Ter zake de loonvordering vanaf 24 augustus 2021 tot 7 oktober 2021 wordt als volgt overwogen. Het UWV heeft weliswaar geoordeeld dat Webhelp in haar re-integratieverplichtingen tekort is geschoten maar, vanwege tijdsverloop geen loonsanctie opgelegd. Het enkele, volgens het UWV, tekortschieten van een werkgever in zijn re-integratieverplichtingen, creëert evenwel geen loondoorbetalingsverplichting op grond van artikel 7:628 lid 1 BW. Voor een aanspraak op loon ingevolge artikel 7:628 BW is allereerst vereist dat de werknemer niet alleen in staat, maar ook bereid en beschikbaar was om de werkzaamheden, in dit geval werkzaamheden in het kader van haar re-integratie, te verrichten. Gesteld en ook niet gebleken is dat [eiseres] zich eerder dan op 6 oktober 2021 bereid en beschikbaar heeft gehouden om voor 40 uur als Klantadviseur te werken,
laat staan dat zij Webhelp daartoe heeft gesommeerd en in gebreke heeft gesteld.
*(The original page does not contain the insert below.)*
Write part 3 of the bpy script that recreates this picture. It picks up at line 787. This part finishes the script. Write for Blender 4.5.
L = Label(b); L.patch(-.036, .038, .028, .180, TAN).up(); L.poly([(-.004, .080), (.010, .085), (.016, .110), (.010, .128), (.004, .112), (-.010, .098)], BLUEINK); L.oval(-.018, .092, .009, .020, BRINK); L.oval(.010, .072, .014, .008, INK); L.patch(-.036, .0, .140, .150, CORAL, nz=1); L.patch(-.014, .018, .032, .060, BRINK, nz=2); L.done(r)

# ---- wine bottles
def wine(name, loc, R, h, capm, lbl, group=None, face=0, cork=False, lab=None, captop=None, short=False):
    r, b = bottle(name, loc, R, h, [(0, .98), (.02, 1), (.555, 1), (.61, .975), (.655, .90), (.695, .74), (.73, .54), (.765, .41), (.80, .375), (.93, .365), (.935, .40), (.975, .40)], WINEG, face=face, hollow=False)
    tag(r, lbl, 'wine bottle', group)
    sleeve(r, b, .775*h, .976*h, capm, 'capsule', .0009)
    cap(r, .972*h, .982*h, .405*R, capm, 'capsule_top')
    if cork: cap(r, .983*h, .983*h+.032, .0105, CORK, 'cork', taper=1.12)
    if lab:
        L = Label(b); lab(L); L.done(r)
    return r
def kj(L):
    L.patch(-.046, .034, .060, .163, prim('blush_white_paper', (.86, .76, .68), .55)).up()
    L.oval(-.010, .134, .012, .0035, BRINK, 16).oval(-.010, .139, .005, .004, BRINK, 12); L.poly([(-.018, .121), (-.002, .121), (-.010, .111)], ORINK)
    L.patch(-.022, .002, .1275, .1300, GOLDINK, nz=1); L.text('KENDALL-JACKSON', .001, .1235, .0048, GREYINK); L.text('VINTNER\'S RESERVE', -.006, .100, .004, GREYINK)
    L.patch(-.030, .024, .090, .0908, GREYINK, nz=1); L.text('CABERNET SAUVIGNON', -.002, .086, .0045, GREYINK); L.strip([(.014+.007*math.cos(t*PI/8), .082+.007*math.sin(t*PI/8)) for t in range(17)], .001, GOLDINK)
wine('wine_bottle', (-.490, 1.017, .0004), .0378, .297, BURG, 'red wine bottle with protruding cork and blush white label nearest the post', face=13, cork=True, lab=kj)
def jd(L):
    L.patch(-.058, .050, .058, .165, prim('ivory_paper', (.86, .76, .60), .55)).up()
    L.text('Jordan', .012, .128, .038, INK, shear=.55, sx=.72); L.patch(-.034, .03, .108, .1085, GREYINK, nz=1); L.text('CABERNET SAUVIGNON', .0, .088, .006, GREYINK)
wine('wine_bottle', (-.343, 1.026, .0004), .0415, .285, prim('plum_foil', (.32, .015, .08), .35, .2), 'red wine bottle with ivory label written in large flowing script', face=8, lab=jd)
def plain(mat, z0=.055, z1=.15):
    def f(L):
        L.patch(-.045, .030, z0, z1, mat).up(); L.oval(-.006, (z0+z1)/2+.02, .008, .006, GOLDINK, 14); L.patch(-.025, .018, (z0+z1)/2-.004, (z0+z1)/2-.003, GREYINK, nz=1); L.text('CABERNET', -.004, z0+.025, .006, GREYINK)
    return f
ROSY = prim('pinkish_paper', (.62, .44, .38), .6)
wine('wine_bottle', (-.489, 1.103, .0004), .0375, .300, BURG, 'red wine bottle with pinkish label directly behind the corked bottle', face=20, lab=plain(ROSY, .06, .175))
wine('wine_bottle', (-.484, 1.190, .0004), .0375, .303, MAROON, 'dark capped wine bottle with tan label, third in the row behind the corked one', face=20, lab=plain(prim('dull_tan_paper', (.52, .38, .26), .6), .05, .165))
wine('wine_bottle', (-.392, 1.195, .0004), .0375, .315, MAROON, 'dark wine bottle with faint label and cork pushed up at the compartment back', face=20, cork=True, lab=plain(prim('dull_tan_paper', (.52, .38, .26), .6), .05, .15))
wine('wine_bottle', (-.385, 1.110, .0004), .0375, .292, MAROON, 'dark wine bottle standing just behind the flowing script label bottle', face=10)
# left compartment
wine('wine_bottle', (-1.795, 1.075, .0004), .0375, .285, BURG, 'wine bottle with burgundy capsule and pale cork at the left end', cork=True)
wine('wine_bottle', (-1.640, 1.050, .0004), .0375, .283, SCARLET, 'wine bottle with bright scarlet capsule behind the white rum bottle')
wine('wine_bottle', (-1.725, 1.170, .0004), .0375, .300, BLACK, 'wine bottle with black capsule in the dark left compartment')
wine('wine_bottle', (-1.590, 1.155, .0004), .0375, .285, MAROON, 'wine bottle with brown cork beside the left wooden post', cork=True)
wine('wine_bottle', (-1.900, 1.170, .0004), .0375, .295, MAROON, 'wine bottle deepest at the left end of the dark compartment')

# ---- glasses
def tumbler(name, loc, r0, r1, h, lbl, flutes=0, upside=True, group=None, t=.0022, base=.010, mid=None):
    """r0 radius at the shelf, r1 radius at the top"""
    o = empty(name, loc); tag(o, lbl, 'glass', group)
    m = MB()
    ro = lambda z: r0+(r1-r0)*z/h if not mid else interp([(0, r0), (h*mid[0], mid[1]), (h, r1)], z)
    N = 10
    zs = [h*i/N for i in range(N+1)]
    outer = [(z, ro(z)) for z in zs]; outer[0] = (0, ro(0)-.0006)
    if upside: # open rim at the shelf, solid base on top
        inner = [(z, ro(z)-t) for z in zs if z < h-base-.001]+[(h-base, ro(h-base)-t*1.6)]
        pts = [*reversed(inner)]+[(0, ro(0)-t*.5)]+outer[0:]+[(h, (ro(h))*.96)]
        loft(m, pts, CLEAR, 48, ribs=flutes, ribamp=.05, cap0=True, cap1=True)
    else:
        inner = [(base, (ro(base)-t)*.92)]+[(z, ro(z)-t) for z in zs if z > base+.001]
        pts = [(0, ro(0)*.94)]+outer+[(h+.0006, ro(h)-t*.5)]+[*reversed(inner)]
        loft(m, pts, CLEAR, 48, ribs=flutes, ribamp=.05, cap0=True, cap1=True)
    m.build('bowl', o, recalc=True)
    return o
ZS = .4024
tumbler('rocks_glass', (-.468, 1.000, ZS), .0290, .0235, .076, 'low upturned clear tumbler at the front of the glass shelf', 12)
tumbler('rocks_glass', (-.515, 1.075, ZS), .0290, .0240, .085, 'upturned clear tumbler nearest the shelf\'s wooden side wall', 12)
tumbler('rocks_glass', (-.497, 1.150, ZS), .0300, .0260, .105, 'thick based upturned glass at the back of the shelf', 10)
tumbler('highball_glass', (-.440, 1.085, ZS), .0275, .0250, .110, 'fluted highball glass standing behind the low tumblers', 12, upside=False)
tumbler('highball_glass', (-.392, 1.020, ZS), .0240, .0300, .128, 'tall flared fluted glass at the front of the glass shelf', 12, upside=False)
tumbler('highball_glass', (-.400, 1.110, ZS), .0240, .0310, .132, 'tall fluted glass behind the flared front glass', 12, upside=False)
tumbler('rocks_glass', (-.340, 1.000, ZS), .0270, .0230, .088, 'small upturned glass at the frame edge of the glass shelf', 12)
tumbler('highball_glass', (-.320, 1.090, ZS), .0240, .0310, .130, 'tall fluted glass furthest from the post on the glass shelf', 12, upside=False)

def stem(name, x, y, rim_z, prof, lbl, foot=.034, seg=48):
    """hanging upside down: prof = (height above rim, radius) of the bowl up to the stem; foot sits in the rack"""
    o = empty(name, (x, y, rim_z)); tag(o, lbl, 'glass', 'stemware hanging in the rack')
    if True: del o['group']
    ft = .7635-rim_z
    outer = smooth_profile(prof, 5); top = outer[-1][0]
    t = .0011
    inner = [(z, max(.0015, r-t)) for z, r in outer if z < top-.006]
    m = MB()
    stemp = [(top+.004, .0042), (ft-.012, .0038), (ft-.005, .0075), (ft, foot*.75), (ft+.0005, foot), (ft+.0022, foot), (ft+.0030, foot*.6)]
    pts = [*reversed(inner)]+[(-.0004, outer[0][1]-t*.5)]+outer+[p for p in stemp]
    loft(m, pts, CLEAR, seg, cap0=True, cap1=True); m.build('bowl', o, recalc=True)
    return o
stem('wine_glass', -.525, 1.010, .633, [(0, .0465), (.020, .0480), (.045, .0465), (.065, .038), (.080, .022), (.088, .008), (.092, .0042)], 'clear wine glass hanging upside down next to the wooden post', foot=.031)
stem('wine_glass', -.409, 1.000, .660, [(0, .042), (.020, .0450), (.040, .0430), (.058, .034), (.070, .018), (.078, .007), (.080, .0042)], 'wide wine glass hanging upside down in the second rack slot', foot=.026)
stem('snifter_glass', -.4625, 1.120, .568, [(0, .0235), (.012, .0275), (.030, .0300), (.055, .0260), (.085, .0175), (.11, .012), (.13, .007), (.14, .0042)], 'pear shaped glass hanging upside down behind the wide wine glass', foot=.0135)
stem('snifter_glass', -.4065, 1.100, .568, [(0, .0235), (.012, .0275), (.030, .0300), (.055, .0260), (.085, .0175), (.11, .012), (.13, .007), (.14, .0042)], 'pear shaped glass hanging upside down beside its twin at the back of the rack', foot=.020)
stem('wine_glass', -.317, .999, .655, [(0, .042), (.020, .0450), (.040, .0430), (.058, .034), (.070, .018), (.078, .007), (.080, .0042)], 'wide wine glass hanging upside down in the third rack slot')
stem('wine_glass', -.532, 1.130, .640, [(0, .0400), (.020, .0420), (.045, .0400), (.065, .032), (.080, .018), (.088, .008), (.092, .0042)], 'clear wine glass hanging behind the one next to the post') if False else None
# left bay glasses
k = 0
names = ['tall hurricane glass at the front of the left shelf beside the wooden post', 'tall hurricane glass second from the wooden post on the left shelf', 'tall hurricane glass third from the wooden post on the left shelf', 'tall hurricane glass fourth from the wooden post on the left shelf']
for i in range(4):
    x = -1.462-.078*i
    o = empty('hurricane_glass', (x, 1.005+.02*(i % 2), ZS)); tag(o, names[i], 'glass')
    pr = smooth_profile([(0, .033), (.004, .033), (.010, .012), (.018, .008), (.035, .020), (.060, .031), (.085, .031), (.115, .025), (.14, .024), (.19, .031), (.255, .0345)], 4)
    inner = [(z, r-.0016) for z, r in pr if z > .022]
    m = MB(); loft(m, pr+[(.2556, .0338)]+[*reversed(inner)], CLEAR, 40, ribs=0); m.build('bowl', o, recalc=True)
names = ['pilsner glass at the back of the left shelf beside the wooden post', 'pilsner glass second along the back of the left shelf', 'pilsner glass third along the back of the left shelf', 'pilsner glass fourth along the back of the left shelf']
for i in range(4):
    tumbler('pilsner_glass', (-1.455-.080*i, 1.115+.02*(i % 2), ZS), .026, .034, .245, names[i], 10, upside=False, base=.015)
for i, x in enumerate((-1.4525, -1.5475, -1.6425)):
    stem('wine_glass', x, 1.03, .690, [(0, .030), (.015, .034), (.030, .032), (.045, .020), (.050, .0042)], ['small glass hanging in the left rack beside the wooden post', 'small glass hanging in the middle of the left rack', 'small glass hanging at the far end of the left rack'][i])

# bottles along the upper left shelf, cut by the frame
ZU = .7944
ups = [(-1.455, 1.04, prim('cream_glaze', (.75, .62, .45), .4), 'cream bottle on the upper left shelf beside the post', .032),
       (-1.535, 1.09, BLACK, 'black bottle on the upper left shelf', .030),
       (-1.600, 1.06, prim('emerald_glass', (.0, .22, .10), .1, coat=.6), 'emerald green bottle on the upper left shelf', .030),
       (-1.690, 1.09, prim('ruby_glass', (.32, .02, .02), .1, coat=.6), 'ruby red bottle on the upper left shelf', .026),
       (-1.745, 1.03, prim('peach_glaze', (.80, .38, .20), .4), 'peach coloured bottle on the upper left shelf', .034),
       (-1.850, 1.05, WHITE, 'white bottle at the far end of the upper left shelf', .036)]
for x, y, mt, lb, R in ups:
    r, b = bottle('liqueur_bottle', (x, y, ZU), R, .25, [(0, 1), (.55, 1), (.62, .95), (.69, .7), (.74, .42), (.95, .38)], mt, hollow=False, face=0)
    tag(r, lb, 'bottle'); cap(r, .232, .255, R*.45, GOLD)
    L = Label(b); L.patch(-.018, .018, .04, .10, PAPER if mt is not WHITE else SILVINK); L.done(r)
Om die reden is vooralsnog niet aannemelijk dat deze loonvordering in een bodemprocedure kans van slagen heeft en daarom zal deze vordering in dit kort geding worden afgewezen.
Proceskosten
4.15.
[eiseres] wordt als de in het ongelijk te stellen partij veroordeeld in de kosten van de procedure.

5.Debeslissing

De kantonrechter
rechtdoende als voorzieningenrechter
wijst de vorderingen af;
veroordeelt [eiseres] inde kosten van de procedure aan de zijde van Webhelp begroot op € 747,- ter zake salaris gemachtigde;
verklaart deze veroordeling uitvoerbaar bij voorraad.
Dit vonnis is gewezen door de kantonrechter mr. E.W. de Groot en in het openbaar uitgesproken op 22 november 2021.